もともとセックスは自体に興味はないですから。だって、どうしてイケないのか、原因は自分で解っていますから。本気でセックスに溶け込んでいないからですよ。チャンスがあれば自分はイケると思っているし、セックスにたいしてマジに取り組めばイケると思っているからで。
でも、だからと言って、「男であればみんな一緒」ってわけじゃない。やつぱり、仕事のときとプライベートのときって違いますよ。この仕事って、普通と逆から入るじゃないですか。セックスからその男の人に入る、その人間に入る。プライベートではその逆じゃないですか。プライベートでは、焦らされるのが好きだけど、仕事は逆で早くイカせるのが勝負だし。
それでも、仕事のときも、プライベートのときも。セックスの時間は他の事を考えてる。私、セックスで自分の頭が溶け込むぐらいの相手に巡り合っていないんです。二百人くらいの男のために、アソコを使っても、巡り合っていないですよ。いつかはそういう相手に会えるんでしょうけどね。

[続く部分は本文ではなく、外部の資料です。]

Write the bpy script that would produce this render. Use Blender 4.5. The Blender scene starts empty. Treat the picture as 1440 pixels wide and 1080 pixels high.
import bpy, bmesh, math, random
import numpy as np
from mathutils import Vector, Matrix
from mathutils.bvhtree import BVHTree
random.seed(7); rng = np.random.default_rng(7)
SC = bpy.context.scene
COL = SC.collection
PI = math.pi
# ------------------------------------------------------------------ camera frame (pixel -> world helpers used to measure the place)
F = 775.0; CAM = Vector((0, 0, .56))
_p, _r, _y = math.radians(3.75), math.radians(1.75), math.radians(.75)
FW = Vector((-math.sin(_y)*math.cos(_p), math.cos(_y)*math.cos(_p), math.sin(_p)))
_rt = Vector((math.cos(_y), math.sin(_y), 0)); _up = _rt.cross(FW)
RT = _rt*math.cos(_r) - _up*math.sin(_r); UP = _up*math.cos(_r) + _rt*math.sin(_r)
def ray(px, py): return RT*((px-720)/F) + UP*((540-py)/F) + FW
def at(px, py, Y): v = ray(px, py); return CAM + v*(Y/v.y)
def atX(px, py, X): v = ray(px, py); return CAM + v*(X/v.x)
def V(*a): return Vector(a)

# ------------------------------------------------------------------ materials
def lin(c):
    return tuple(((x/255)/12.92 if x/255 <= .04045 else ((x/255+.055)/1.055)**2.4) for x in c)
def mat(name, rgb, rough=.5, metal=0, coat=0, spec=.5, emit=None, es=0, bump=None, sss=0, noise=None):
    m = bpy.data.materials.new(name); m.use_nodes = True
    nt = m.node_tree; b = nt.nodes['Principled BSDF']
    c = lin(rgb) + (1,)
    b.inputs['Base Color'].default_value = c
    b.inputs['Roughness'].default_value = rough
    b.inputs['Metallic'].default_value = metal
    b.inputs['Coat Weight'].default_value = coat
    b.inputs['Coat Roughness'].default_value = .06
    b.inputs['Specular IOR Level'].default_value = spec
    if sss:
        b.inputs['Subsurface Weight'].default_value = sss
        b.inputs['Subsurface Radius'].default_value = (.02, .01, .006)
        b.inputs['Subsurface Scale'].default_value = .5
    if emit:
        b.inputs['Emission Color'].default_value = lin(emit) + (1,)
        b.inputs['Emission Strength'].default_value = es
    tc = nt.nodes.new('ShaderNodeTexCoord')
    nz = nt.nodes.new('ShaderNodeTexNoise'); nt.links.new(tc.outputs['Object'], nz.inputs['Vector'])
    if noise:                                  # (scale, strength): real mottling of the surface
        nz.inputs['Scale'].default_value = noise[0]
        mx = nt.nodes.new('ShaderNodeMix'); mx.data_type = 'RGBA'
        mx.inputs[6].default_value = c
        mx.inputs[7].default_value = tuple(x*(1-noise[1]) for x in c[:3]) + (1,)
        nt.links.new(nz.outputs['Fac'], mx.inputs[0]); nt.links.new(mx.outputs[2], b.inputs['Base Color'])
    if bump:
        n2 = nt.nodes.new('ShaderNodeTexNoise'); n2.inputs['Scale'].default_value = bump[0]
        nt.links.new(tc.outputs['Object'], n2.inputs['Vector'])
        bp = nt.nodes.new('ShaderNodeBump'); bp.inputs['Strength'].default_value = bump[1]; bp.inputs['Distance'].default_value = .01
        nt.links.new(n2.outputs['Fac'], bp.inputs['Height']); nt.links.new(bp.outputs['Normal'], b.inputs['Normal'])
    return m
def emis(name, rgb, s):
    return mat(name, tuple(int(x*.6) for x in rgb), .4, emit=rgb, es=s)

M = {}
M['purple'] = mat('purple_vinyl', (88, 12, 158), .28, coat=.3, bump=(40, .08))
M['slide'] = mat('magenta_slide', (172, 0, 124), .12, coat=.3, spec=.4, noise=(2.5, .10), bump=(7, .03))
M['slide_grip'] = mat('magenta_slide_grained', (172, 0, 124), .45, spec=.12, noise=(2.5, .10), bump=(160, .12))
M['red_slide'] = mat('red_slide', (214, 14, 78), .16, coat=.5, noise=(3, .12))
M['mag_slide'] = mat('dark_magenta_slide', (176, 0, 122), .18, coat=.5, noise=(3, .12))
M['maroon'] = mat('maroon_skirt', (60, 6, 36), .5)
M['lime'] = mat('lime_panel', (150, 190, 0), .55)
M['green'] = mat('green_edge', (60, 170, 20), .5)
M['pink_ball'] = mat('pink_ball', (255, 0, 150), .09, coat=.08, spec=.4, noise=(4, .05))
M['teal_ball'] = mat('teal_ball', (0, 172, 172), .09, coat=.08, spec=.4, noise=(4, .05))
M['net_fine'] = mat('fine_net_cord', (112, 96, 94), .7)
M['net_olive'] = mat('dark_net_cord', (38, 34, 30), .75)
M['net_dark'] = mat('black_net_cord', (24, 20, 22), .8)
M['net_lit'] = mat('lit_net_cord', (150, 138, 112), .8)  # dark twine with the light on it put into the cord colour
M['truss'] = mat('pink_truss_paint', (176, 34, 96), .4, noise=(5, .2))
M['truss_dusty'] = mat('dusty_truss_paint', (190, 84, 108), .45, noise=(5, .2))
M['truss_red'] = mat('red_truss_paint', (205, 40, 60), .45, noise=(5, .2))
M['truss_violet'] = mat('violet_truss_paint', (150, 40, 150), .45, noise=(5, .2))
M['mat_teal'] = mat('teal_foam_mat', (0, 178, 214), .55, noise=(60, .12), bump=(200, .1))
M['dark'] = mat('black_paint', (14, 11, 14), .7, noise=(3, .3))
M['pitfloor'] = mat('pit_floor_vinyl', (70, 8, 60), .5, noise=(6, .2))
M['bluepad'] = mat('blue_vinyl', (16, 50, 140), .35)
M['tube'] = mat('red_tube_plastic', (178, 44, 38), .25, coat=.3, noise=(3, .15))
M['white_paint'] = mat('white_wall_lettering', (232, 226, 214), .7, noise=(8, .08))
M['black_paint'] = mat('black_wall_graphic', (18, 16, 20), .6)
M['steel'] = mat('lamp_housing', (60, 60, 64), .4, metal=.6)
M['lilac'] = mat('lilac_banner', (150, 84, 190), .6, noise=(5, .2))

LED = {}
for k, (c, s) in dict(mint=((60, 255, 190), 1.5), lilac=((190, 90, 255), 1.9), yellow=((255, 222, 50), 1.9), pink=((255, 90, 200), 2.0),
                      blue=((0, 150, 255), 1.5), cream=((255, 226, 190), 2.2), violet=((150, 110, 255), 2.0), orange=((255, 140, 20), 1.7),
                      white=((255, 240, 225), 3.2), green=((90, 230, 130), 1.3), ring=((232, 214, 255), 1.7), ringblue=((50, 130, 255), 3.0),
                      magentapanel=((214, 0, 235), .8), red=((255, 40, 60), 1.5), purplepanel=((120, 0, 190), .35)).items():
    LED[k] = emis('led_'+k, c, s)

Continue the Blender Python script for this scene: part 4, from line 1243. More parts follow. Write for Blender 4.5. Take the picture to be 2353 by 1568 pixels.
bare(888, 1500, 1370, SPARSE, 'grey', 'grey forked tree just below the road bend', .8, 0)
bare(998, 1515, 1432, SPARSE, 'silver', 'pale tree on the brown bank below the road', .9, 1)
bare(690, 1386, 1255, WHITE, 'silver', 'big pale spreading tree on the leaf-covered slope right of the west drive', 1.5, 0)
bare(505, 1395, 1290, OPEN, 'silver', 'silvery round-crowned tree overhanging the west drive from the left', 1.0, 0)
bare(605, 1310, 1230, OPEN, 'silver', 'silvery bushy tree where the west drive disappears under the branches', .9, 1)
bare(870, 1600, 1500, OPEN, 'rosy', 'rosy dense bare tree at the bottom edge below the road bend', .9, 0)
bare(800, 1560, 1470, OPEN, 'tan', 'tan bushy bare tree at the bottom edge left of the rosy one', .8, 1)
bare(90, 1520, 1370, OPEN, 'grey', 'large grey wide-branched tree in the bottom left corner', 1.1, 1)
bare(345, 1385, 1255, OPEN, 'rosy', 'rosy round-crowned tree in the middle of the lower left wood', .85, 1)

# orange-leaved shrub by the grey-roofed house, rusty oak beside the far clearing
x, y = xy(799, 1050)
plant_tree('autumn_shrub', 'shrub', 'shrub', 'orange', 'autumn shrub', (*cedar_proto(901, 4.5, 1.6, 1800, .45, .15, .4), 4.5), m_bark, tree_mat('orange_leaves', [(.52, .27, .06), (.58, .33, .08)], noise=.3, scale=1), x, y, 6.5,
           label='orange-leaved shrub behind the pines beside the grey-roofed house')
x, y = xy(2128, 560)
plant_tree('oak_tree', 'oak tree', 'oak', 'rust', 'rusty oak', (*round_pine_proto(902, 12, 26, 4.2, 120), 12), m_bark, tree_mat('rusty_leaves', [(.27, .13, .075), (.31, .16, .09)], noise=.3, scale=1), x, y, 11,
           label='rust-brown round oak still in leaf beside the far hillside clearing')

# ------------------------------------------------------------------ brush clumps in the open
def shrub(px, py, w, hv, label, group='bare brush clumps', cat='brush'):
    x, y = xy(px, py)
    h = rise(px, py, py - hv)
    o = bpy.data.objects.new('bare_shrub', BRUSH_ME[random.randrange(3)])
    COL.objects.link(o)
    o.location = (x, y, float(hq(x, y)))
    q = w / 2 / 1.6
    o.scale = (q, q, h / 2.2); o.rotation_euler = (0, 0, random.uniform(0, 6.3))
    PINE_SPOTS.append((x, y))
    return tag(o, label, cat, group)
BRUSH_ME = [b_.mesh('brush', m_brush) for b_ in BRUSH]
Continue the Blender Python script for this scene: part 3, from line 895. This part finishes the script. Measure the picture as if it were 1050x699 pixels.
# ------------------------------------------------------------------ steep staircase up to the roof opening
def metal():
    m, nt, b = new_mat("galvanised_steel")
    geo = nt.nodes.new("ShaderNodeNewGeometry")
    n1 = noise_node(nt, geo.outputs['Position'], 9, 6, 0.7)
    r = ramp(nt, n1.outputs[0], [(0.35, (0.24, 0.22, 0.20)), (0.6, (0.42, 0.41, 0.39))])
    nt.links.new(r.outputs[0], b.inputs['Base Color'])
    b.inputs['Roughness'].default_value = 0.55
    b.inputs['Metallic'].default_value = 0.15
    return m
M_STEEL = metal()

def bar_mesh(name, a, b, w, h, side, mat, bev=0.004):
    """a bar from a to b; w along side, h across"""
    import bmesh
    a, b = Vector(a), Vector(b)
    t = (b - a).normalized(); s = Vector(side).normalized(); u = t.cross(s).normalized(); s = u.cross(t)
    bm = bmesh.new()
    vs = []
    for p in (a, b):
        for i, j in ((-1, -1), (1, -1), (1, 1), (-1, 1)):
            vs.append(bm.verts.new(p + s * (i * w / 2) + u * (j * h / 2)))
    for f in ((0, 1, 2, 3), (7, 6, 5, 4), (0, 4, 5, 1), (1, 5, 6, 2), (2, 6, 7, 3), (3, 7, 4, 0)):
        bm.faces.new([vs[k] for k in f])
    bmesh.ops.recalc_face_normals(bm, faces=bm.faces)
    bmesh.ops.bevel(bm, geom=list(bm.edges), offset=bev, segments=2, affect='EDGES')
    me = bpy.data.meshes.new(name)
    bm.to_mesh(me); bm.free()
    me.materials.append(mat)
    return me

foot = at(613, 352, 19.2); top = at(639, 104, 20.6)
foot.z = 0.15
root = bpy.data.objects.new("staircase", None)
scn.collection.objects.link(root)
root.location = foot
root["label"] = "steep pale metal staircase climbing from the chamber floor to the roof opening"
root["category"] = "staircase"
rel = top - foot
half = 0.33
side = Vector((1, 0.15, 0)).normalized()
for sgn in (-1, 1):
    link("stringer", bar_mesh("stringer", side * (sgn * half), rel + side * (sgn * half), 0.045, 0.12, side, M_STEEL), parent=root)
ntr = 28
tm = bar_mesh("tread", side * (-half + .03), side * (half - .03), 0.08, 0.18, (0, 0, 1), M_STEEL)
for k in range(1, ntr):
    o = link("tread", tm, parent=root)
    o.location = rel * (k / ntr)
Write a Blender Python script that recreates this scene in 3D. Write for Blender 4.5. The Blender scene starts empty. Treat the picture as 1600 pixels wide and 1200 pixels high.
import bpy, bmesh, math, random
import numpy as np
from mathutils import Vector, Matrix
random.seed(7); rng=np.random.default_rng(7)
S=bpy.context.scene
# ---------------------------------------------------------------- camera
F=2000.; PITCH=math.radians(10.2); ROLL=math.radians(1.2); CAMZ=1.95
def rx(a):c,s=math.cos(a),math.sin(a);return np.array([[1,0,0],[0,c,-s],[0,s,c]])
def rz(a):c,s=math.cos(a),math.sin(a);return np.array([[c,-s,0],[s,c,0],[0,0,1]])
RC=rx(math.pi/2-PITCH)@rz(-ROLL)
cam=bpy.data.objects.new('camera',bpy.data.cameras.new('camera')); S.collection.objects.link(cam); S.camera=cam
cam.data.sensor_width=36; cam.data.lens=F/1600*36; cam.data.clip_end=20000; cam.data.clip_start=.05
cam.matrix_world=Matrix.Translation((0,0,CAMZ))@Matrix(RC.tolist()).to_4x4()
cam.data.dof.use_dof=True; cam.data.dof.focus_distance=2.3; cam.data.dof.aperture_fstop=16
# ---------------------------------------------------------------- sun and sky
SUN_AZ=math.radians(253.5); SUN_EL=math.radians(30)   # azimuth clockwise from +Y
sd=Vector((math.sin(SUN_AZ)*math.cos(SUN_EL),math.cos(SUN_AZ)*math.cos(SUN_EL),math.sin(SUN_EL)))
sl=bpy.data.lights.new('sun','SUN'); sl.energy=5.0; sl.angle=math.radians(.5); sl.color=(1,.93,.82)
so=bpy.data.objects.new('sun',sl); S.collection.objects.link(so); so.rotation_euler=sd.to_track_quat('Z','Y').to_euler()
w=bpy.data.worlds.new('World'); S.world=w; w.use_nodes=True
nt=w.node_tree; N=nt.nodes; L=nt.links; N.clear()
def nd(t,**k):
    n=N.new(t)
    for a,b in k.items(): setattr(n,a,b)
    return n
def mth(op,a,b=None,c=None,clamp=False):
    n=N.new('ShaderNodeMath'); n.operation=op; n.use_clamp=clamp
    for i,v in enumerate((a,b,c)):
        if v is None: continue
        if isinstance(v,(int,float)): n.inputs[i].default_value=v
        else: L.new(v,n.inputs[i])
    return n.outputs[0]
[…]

でも、極端な話、一生、イカなくっていいや、ってすら思いますよ。どうせするなら、イケるほうが得だとは思っていますし、幸せだとは思いますけどね。でも、相手がイカなくって、自分だけがイッて自分だけが満足するのは嫌ですよね。
そうそう、この間、やっと住むところ、決まったんですよ。毎回、審査に落ちちゃって。親。保証人にはできないから。最初から頼る気もないし。田舎の親だから、東京の家賃を聞いたらビックリして反対するに決まっているし。何やってるか怪しまれるし。でも、やっと決まったんだけど、二ヶ月後の三月からしか入れないんですけどね。
二度目の上京のときから、この仕事始めてからも、友達の家を転々としてて。でも、それだと交通費が掛かり過ぎるから、って吉原の中のウイークリーマンションに住んでたりしてたんです。
それから、それから、今までずっとのんびりしている性格のせいか、仕事が忙しかったから後回しにしてたせいか、あっという間に家無し三ヶ月過ぎようとしてるし。そもそも、私が吉原のそばには住みたくないって思ったから、こんなに時間がかかったんですよ。
吉原の近くだったら、仕事のことも、保証人のことなんかも気にしないで入れる物件もあったし。だからといって、あんまり遠くだと交通費がバカにならないから。吉原に近くもなく、遠くもなく、って所で探してたから、余計に時間がかかったかも。
それというのも、こんな仕事しててなんですけど、こういう世界に自分が染まりたくないんですよ。
こんな私をソープで知り合った友達、OL時代の友達とか、みんな「しっかりしてる」って言っていますけど、自分では子供だと思っていますよ。口が達者なだけで、苦労したことないから。何で皆、そう言うんでしょうね?